Wednesday, August 30, 2006

Week 4 anxiety

I am very stressed up. I know I shouldn’t be but I am and right now I’m at the rhythmatic relaxed point which will soon revert to being really stressed up again. I am tired as I believe I’ve worn myself thin by the amount of work I am putting into my design.

I have a deadline to meet soon. I have a project which is built upon complexity (big mistake!) which I’ve conjured up as a reaction from the criticism by the tutor on the simplicity of my first scheme.

It’s rhizomatic (vs tree like) and has no linear logic or predictable process outcome; ultimately a sort of gamble which I am worried that it’ll end up fucked.

I’m stressed up because this (architecture) is amongst the few valuable things left which I have in life. I can’t but give it my best.

The best is often built on pain, passion and patience.

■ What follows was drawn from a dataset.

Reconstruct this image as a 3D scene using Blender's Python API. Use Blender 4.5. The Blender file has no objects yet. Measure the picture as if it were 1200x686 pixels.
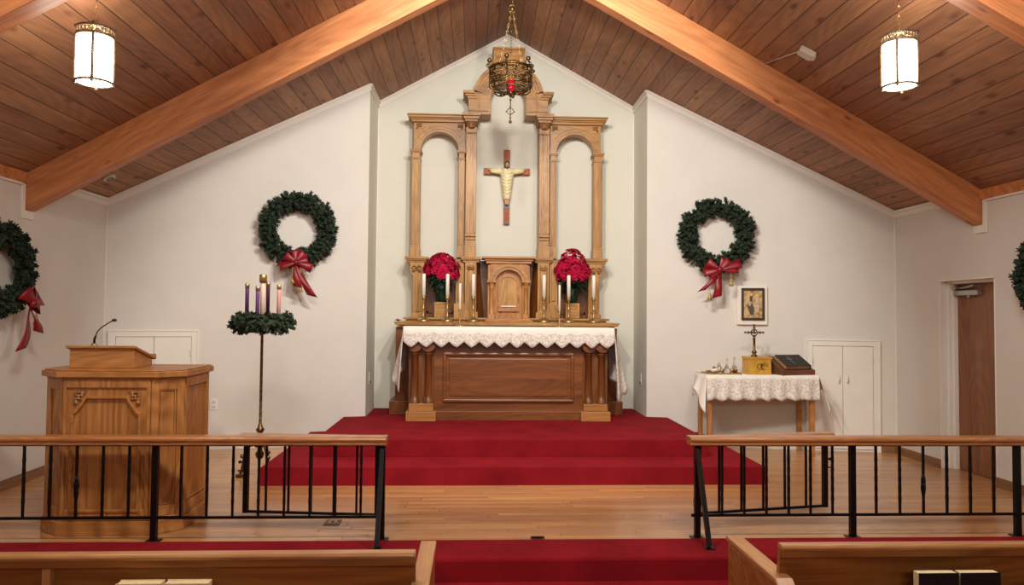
import bpy, math, random
from mathutils import Vector, Matrix
random.seed(7)
C = bpy.context.scene.collection
PI = math.pi
ORG = {}

# ---------------------------------------------------------------- materials
def lin(c):
    return tuple(((v/255)/12.92 if v/255 <= .04045 else ((v/255+.055)/1.055)**2.4) for v in c) + (1,)
def newmat(name):
    m = bpy.data.materials.new(name); m.use_nodes = True
    nt = m.node_tree; b = nt.nodes['Principled BSDF']
    return m, nt, b
def N(nt, t, **kw):
    n = nt.nodes.new(t)
    for k, v in kw.items(): setattr(n, k, v)
    return n
def ramp(nt, stops):
    r = N(nt, 'ShaderNodeValToRGB'); e = r.color_ramp.elements
    while len(e) < len(stops): e.new(.5)
    for i, (p, c) in enumerate(stops): e[i].position = p; e[i].color = c
    return r
def math_(nt, op, a, b=None, clamp=False):
    n = N(nt, 'ShaderNodeMath', operation=op, use_clamp=clamp)
    for i, v in enumerate((a, b)):
        if v is None: continue
        if isinstance(v, (int, float)): n.inputs[i].default_value = v
        else: nt.links.new(v, n.inputs[i])
    return n.outputs[0]
def mixc(nt, mode, f, a, b):
    n = N(nt, 'ShaderNodeMix', data_type='RGBA', blend_type=mode)
    for i, v in ((0, f), (6, a), (7, b)):
        if isinstance(v, (int, float)): n.inputs[i].default_value = v
        elif isinstance(v, tuple): n.inputs[i].default_value = v
        else: nt.links.new(v, n.inputs[i])
    return n.outputs[2]
def plain(name, c, rough=.5, metal=0, noise=.06, nscale=8, bump=0, bscale=60, emit=None, es=0, sheen=0, trans=0, spec=None):
    m, nt, b = newmat(name); L = nt.links
    b.inputs['Roughness'].default_value = rough; b.inputs['Metallic'].default_value = metal
    co = N(nt, 'ShaderNodeTexCoord').outputs['Object']
    no = N(nt, 'ShaderNodeTexNoise'); no.inputs['Scale'].default_value = nscale; no.inputs['Detail'].default_value = 4
    L.new(co, no.inputs['Vector'])
    cl = lin(c); lo = tuple(x*(1-noise*2) for x in cl[:3])+(1,); hi = tuple(min(1, x*(1+noise*2)) for x in cl[:3])+(1,)
    r = ramp(nt, [(.3, lo), (.7, hi)]); L.new(no.outputs[0], r.inputs[0]); L.new(r.outputs[0], b.inputs['Base Color'])
    if bump:
        n2 = N(nt, 'ShaderNodeTexNoise'); n2.inputs['Scale'].default_value = bscale; L.new(co, n2.inputs['Vector'])
        bp = N(nt, 'ShaderNodeBump'); bp.inputs['Strength'].default_value = bump; bp.inputs['Distance'].default_value = .01
        L.new(n2.outputs[0], bp.inputs['Height']); L.new(bp.outputs[0], b.inputs['Normal'])
    if emit: b.inputs['Emission Color'].default_value = lin(emit); b.inputs['Emission Strength'].default_value = es
    if sheen: b.inputs['Sheen Weight'].default_value = sheen
    if trans: b.inputs['Transmission Weight'].default_value = trans
    if spec is not None: b.inputs['Specular IOR Level'].default_value = spec
    return m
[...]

I am stressed up that those will in the end break me.

Friday, August 25, 2006

Falls

That autumn was so much, the sun brushed on my face as the cool breeze brings leaves down like fiery snowflakes and the pavement make silly jokes at my long shadow. I had so much then; if only I had realised because by the middle of winter, I had lost it all. 27th July 2002. It is hard to forget what you don’t seek to remember.

Tuesday, August 22, 2006

Don't know

Maybe it's closure or maybe it's just supressed anger, or even maybe it's a combination of both that I tend to ignore most of the stuff in life nowadays?

I've been on a low for too many eyars now, half a decade to be exact. I want to get back to my two feet as soon as possible.

Tuesday, August 15, 2006

Dog day afternoon

I had a bad day.
I feel lousy.
But,
I believe that there will be a day where I will be who I am again.
I will be able to say fuck off straight to another person’s face.
And there will be those who will pay,
For my bitterness comes with a price.

No one gets away for a dog day afternoon.

Friday, August 11, 2006

Why?

Time.
I'm doing time.
Too late now.
Can't turn back.

A few more years.
I hope.
No definative sentence.

Realisation.

Life is such.
Least for me.

Thursday, August 10, 2006

Something

Each of us builds realms, pea-pods which encapsulate memories and meanings. Every once and a while we are reminded of the pod we live in and sometimes we forget and move on to a new pod. The will be times when we pause a little and the long forgotten pods began to open up and oh, how they open!

Trying my very best to forget, there will still be times when I am reminded of the many moments I miss dearly.